4 ways CIOs can drive innovation

Here’s how to use your leadership position and knowledge to harness employees’ innovation potential.

1. Develop a culture of innovation
As IT leaders it’s up to you to encourage you employees to be agents of innovation. To do that you need to create an environment where they are empowered to think, act, and create outside the prescribed department boxes. This involves developing a company culture where innovation isn’t just listed out as a company goal, but actively encouraged and supported in day-to-day life. This might mean setting aside time every week for brainstorming, or creating a physical or virtual innovation lab for the organisation. Also, in the process of creating the next big thing, there are bound to be failures. The idea is to learn from these failures and push towards success, not give up and shut down innovative ideas because a few failed. Innovation requires investment of time, money, and attention.

2. Get rid of mundane tasks and help employees find time
As an IT leader you need to help eliminate the roadblocks that stand in the way of employee. One of these is mundane tasks that take up time and pull your team away from problems that need to be solved. Work with your team to figure out what these are and how they can be put on auto mode so that employees are free to innovate. You also cannot add innovation to their list of things to do if their calendar is already full. If you’re communicating that innovation is crucial, then you need to help employees carve out time during the week, during which they can work on innovative ideas.

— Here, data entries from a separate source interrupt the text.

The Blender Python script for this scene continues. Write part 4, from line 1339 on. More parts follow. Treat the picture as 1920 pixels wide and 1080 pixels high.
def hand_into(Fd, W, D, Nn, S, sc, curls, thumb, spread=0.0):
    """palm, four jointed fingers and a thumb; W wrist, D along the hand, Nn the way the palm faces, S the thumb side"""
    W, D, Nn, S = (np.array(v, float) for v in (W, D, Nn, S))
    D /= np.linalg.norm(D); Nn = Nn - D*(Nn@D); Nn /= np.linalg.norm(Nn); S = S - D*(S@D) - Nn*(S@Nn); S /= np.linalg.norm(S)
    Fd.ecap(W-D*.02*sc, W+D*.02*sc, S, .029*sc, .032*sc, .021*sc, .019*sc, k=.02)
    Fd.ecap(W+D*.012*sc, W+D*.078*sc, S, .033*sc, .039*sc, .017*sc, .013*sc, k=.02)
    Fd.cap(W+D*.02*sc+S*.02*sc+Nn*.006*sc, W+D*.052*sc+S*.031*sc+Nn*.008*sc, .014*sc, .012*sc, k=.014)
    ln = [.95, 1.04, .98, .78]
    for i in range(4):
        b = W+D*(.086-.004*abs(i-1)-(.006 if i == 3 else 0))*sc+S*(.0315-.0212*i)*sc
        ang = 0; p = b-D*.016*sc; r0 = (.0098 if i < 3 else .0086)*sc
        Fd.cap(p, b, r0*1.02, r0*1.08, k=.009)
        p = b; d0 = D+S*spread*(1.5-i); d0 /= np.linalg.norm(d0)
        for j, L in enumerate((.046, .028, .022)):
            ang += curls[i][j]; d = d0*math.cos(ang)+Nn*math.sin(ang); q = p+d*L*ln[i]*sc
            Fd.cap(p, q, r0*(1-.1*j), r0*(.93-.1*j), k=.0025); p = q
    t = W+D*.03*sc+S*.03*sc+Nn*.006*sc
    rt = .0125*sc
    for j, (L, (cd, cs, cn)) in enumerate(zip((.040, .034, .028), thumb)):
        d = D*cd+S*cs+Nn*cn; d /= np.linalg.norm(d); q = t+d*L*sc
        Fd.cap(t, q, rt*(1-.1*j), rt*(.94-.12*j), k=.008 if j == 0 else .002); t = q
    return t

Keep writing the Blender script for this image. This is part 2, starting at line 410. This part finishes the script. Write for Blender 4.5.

3. Develop a tolerance for conflict
Debates, arguments, and impassioned speeches are all par for the course when it comes to innovation. Conflict breeds creativity, while consensus breeds mediocrity. Big game changing ideas are born out of disruption, and messy, chaotic, uncomfortable situations. Colleagues driving innovation are bound to argue about approaches, processes, proof of concept, etc. While this goes against the prevalent, but often mistaken, belief that everyone must work in harmony, you need to recognise that it’s the end goal that matters—building a company that has the best products.

4. Promote collaboration
Take a look at your company’s structure and see if there are bureaucratic processes that can be simplified/eliminated so as to encourage collaboration. Bringing together different departments for an exchange of ideas and feedback jumpstarts innovation and encourages a free flow of ideas. Encourage your employees to build company-wide connections. It’s possible someone from another department could easily spot a solution that your team wouldn’t have thought of. Technophiles exist outside the IT department as well, including in marketing and sales. So work towards bringing together diverse views to create something remarkable.